The increased abundance of dog friendly parks, beaches and cafes now make exercising your pet even more enjoyable and achievable. If you can’t exercise your pet for work related or other reasons then ask a relative, or pay the kid next door to walk or play fetch with your dog for ten minutes, a few times a week. Once you get into a set routine it is much easier to stick to it. For this reason a Dog Walker is a great way of making sure your dog gets regular exercise. Just one 30 minute walk a week can make a difference to your dog’s health and happiness and it may help decrease other unwanted behaviours associated with boredom such as plant chewing, hole digging, barking and general nuisance behaviour.

Change the way you feed your pet

This doesn’t mean you have to go out and buy the most expensive prescription dog food but it does mean you have to think about how you feed your pet in relation to his breed, body size and metabolism.
Some breeds such as Labrador and Golden Retrievers are more food driven and therefore more prone to weight gain compared to other breeds such as Greyhounds and Whippets. As a result you need to adjust their food intake accordingly. Often you can split meals into a morning and night feed so that they are burning calories through the day. Alternatively you can hide food in food toys or bury it in a sandpit so your dog has to search and dig for their food thereby satisfying two needs; hunger and exercise.

Many people fall into the trap of changing to a light or mature diet to help their dog lose weight. Remember many of these diets will slow down or stop weight gain but will NOT help your pet actually lose weight. Reducing your dog’s calorie intake (i.e. feeding less) and increasing exercise is still important. For example: If you give your dog a raw meaty bone then don’t give the same amount of dry food on that day that you normally would, reduce the amount by ¼ to a ½. Similarly, use kibble from his daily food ration to use as treats and rewards or reward him with a walk or play time instead.

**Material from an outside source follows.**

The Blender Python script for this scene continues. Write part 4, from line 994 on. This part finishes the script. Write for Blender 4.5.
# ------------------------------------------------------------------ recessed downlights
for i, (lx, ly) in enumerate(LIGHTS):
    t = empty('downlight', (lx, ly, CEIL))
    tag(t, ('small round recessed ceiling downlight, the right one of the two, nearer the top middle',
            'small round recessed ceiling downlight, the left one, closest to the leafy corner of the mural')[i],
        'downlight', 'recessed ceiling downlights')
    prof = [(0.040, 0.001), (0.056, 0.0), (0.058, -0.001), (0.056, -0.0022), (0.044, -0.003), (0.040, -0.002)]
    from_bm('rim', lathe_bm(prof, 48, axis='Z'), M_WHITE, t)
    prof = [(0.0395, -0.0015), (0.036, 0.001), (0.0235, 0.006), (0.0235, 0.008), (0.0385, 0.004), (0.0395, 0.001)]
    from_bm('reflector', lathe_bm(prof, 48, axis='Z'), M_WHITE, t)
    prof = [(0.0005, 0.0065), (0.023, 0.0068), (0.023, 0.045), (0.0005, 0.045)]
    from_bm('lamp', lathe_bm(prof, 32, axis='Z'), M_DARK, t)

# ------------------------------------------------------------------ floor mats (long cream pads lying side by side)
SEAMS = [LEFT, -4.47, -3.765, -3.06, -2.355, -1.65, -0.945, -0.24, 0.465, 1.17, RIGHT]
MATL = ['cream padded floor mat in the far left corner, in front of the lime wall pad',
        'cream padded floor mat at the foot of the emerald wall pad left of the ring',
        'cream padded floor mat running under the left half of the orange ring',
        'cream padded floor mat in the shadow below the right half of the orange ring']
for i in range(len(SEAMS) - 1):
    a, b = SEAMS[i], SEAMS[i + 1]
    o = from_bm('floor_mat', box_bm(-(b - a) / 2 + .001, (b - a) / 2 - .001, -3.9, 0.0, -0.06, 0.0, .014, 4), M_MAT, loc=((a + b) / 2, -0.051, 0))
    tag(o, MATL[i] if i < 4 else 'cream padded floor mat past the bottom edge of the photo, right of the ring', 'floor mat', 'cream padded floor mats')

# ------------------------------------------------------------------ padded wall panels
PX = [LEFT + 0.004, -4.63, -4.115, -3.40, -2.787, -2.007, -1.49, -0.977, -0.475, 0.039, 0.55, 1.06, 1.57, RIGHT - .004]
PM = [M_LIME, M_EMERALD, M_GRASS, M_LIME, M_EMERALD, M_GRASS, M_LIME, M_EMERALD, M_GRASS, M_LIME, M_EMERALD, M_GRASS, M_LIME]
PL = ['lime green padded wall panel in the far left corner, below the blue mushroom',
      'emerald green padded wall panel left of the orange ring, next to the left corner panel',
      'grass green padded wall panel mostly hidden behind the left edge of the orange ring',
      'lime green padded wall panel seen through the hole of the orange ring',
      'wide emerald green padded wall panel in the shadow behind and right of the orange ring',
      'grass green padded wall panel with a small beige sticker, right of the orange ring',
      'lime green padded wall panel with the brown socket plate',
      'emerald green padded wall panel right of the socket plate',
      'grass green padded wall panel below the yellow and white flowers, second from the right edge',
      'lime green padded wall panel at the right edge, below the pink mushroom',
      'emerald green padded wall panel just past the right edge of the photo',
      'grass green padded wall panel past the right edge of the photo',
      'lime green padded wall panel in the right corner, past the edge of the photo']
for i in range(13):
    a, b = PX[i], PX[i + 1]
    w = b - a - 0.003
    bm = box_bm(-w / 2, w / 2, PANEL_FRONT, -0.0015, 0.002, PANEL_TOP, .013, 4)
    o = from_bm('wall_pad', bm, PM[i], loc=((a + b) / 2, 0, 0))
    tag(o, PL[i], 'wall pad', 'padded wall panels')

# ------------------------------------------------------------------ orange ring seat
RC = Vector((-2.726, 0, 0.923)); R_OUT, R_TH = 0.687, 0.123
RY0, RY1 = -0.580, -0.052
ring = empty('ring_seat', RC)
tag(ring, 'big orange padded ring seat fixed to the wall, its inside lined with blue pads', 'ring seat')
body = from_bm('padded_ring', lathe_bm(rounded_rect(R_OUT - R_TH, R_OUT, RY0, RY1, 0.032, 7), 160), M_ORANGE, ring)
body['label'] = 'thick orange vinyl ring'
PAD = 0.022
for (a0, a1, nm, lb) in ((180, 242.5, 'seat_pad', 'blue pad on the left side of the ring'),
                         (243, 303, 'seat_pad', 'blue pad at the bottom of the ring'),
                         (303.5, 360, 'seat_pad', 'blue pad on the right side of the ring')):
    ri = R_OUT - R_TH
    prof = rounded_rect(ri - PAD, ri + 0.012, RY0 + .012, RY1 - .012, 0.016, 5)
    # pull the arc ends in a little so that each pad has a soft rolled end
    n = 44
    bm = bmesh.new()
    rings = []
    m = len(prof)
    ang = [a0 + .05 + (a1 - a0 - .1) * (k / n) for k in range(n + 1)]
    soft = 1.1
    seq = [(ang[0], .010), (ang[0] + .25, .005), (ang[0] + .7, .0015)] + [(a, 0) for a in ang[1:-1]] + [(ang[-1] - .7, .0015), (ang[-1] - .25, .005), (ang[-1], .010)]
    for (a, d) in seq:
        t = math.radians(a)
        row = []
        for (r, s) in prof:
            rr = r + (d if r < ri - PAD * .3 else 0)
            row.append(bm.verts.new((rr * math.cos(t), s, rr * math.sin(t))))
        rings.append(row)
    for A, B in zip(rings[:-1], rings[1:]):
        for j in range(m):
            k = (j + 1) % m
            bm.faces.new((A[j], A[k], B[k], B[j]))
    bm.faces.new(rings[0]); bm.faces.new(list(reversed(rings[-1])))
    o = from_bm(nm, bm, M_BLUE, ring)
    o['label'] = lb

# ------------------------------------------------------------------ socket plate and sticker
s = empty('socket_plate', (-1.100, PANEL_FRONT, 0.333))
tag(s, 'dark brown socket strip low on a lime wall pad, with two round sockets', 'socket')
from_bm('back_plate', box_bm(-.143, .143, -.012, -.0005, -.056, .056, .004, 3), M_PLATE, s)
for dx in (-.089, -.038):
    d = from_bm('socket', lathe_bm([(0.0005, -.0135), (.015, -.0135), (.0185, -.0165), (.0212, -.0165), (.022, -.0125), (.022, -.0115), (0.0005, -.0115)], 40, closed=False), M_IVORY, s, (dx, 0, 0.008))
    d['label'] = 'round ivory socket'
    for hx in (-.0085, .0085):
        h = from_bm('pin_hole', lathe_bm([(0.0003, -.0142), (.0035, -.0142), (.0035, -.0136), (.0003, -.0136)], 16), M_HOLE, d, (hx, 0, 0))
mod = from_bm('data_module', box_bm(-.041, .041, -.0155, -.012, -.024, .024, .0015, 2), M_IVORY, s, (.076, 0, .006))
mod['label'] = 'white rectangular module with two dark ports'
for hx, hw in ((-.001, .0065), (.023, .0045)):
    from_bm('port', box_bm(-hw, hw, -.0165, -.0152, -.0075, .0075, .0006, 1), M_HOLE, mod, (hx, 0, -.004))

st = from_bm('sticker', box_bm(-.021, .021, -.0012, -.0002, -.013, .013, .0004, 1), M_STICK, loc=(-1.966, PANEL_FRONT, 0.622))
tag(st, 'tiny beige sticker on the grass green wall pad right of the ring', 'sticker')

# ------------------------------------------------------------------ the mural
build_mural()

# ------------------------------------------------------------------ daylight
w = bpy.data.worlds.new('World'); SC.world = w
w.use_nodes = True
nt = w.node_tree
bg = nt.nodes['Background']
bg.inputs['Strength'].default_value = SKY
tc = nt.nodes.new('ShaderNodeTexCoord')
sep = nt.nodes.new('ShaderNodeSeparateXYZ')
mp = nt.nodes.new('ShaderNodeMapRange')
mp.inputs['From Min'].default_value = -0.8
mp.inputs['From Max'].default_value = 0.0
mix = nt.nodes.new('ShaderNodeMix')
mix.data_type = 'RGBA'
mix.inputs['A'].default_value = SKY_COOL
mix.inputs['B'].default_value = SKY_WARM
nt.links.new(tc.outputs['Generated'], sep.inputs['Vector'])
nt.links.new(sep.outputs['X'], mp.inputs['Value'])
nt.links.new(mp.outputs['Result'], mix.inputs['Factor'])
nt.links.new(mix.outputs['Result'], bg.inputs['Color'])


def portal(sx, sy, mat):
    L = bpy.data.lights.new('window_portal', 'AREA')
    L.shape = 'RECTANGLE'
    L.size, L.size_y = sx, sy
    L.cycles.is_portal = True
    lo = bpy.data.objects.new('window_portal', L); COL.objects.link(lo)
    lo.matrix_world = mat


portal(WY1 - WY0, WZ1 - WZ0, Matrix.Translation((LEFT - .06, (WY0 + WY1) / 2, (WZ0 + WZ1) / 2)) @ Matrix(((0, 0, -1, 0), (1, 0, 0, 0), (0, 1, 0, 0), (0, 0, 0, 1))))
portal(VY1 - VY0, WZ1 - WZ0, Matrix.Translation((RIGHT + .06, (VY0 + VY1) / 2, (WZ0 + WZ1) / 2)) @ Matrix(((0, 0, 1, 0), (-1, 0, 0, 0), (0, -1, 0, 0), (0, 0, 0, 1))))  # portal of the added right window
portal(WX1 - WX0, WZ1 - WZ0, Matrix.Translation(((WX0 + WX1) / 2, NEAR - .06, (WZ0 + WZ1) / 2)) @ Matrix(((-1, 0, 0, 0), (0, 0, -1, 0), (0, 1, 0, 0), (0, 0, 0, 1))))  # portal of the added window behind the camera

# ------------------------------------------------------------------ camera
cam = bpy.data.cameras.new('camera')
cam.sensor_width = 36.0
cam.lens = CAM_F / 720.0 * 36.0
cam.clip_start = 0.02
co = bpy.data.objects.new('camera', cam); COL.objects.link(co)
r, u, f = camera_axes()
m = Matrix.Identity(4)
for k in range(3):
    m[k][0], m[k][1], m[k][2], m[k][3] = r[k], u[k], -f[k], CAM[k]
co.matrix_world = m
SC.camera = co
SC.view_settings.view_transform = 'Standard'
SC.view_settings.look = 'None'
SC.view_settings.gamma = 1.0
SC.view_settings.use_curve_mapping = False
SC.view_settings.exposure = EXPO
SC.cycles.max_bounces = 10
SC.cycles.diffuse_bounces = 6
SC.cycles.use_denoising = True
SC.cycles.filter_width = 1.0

There are many ways to reduce and control your pet’s weight and of course it will depend on the age and any ailments your dog has as to how much you can do. Talk to your vet about weight loss in your pet and they can help you come up with strategies including what to feed, how much to feed and how often to help optimise weight loss.

Good luck, fingers crossed we can all stick to some of our New Year’s resolutions!!